12 В автобиографии художник писал: «Работы мои находятся в следующих музеях: ГРМ в Ленинграде, ГТГ, Музее истории литературы (Пушкинский Дом), в Академии наук СССР, в Госмузее Армении, ГМИИ, Госмузее революции в Москве и Ленинграде, в Новгородском музее, Калининском, Ярославском, Курском, Литературном в Москве, в Дальневосточном, в Краснодарском (ГТГ. Архив. Ф. 31. № 3076. Л. 9 об.)
13 Небезынтересно вспомнить, что еще в молодые годы по заказу Ю. А. Олсуфьева П. И. Нерадовский писал Царские врата для храма-памятника во имя Преподобного Сергия Радонежского на Красном холме, сооруженном в память о Куликовской битве в 1913–1919 годах. См.: Вздорнов Г. И. Забытое имя. // Памятники Отечества, 1987. № 2, с. 84.
В 1920-е, а потом в 1940-е гг. П. И. Нерадовский по долгу своей службы в музее неоднократно выполнял копии икон (см., напр., ЗИХМЗ. Архив. Оп. 2. Дел. 87. Л. 4.)

     Между тем, художник очень успешно справился с задачей написания картин на библейскую тему, будто он всю жизнь работал в этом жанре — одном из самых сложных в живописи.

     П. И. Нерадовский получил художественное образование сначала в Московском училище живописи, ваяния и зодчества, а затем в Академии художеств в Санкт-Петербурге. Очевидно, что серьезные профессиональные навыки в области рисунка, композиции, пластической анатомии, приобретенные за годы обучения в Академии художеств, стали той основой, на которой сформировалась высочайшая культура исполнительского мастерства художника, его глубокое понимание законов жанра. Однако его взгляды на искусство сформировались не только под воздействием Академии.

     Уже в юности он искал опору для поисков собственного языка в старом искусстве. «Нерадовский, — писал А. Н. Бенуа в 1910 г., — один из культурных наших художников, толково высматривающих у старых мастеров их приемы»14. Он учился писать не только у старых итальянских мастеров, но и у русских передвижников.

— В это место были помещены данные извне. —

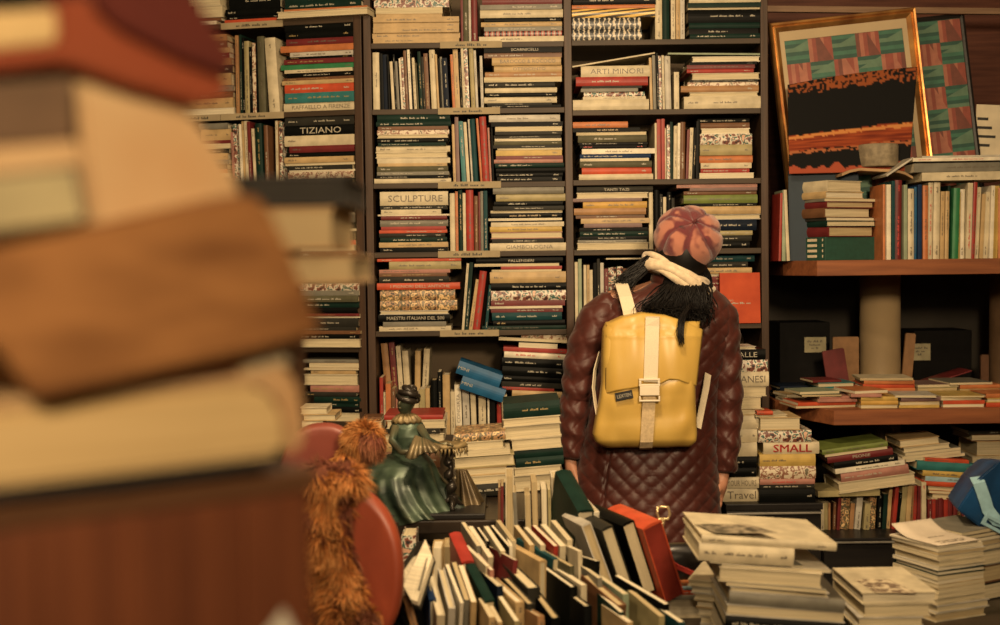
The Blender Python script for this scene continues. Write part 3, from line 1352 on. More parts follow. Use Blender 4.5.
def sleeve(cl, n=72, m=150):
    pts = [P(x, y, Y) for x, y, Y, r in cl]
    L_ = [0]
    for a, b in zip(pts, pts[1:]):
        L_.append(L_[-1] + (b - a).length)
    rings = []
    for i in range(m):
        s = L_[-1] * i / (m - 1)
        k = max(j for j in range(len(L_)) if L_[j] <= s + 1e-9)
        k = min(k, len(pts) - 2)
        t = (s - L_[k]) / (L_[k + 1] - L_[k])
        c = pts[k].lerp(pts[k + 1], t)
        r = (cl[k][3] * (1 - t) + cl[k + 1][3] * t) / scl(YW)
        d = (pts[k + 1] - pts[k]).normalized()
        kk = min(k + 1, len(pts) - 2)
        d = d.lerp((pts[kk + 1] - pts[kk]).normalized(), t * .5).normalized()
        sx = (Vector((1, 0, 0)) - d * d.x).normalized()
        sy = d.cross(sx)
        ring = []
        for j in range(n):
            th = 2 * PI * j / n
            u = th * .05
            folds = .0035 * math.sin(s * 85 + 2.2 * math.sin(th * 1.0 + s * 9)) * min(1, s * 5)
            q = quilt(th * .058, s, .0728, .0045)
            rr = r + q + folds
            p = c + sx * math.cos(th) * rr + sy * math.sin(th) * rr * 1.15
            p += (p - c).normalized() * wrinkle(p, .003, 12)
            ring.append(p)
        rings.append(ring)
    # gathered cuff
    last = rings[-1]
    c = sum(last, Vector()) / n
    rings.append([c + (p - c) * .82 - Vector((0, 0, .008)) for p in last])
    rings.append([c + (p - c) * .7 - Vector((0, 0, .002)) for p in last])
    loft(bm, rings)


sleeve([(622, 298, YW, 8), (612, 305, YW, 15.5), (599, 319, YW, 19.5), (589, 341, YW, 18.5), (581, 365, YW, 16.5), (576, 400, YW, 14), (573, 435, YW - .01, 12.5), (571.5, 457, YW - .02, 9.5)])
sleeve([(702, 302, YW, 8), (710, 304, YW, 15), (719, 316, YW, 18), (722, 338, YW, 17), (725, 365, YW, 15.5), (727, 400, YW, 14.5), (727, 435, YW - .01, 13), (725, 470, YW - .02, 10)])
# stand collar
rings = []
for k, (rr, dz) in enumerate(((1.0, -.02), (1.05, 0), (1.0, .02), (.9, .022), (.85, 0))):
    c = P(675, 284, YW)
    rings.append([c + Vector((.075 * rr * math.cos(t), .068 * rr * math.sin(t), dz - .25 * .075 * math.cos(t) * .6)) for t in [2 * PI * q / 40 for q in range(40)]])
loft(bm, rings)
M_COAT = mk('quilted_red_brown_nylon', (.066, .014, .009), .48, scale=26, var=.12, spec=.4, bump=.5, detail=8, sheen=.1)
make('coat', bm, M_COAT, person, smooth=True)

# --- scarf: a thick folded loop round the neck, lower on the right
bm = bmesh.new()
sc0 = P(677, 277, YW + .0)
for f_, (dr, dz, rr) in enumerate(((.0, .014, .013), (.006, .001, .015), (.004, -.013, .012), (-.004, .020, .011))):
    pts = []
    rd = []
    for k in range(49):
        t = 2 * PI * k / 48
        R_ = .100 + dr
        pts.append(sc0 + Vector((R_ * 1.0 * math.cos(t), R_ * .98 * math.sin(t) - .005, dz - .050 * math.cos(t) + .008 * math.sin(3 * t + f_))))
        rd.append(rr * (1 + .15 * math.sin(5 * t + f_ * 2)))
    tube(bm, pts, rd, 14, flat=.8)
make('scarf', bm, mk('cream_wool', (.66, .53, .36), .9, scale=60, var=.12, bump=.4, sheen=.3), person, smooth=True)

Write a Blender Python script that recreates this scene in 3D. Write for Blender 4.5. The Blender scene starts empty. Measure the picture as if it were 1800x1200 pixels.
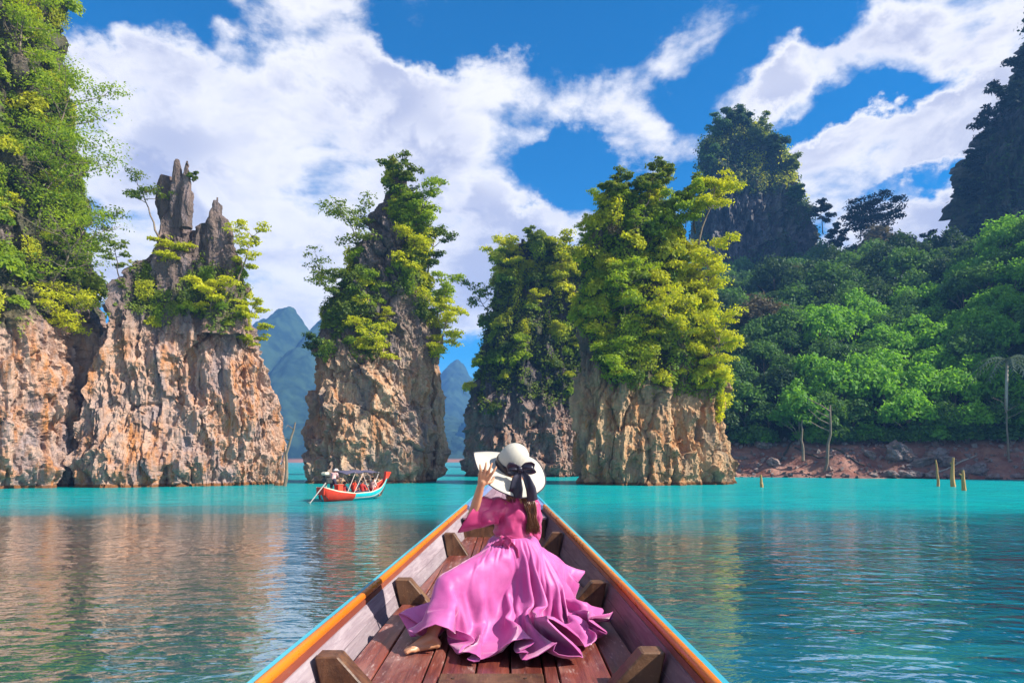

Почитал творчество И. Е. Репина и преклонялся перед творческим дарованием Н. Н. Ге. «Из того, что Ге говорил об искусстве, — пишет он в своей книге, — мне хорошо запомнилась высказанная им мысль: «Искусство начинается там, где начинается «чуть-чуть»15. «В искусстве нет мелочей», — любил повторять позже своим ученикам П. И. Нерадовский16.

14 Нерадовский П. И. Из жизни художника. Л., 1965, с. 5.
15 Там же, с. 47.
16 Так об этом вспоминал, например, его ученик, художник из Сергиева Посада М. Т. Каширский (30.10.1927 — 6.03.2004). (Савина Л. Н. Великое служение // «Вперед», № 74 от 08.07.2000 г, c. 3).

     В свое время работы П. И. Нерадовского выставлялись на международных выставках наряду с произведениями известных художников — В. М. Васнецова, В. И. Сурикова, М. И. Нестерова и других. В зрелые годы, несмотря на свою большую общественную занятость, он всегда находил время для живописи и рисования, ибо считал себя прежде всего живописцем.

     Четыре небольших картины на библейскую тему, выполненные П. И. Нерадовским для Сергиевского храма трапезной палаты Троице-Сергиева монастыря, единственные в своем жанре в его богатом наследии и дошедшие до нас, свидетельствуют о незаурядности таланта, высочайшей культуре их исполнителя и могут занять достойное место в его творческом наследии.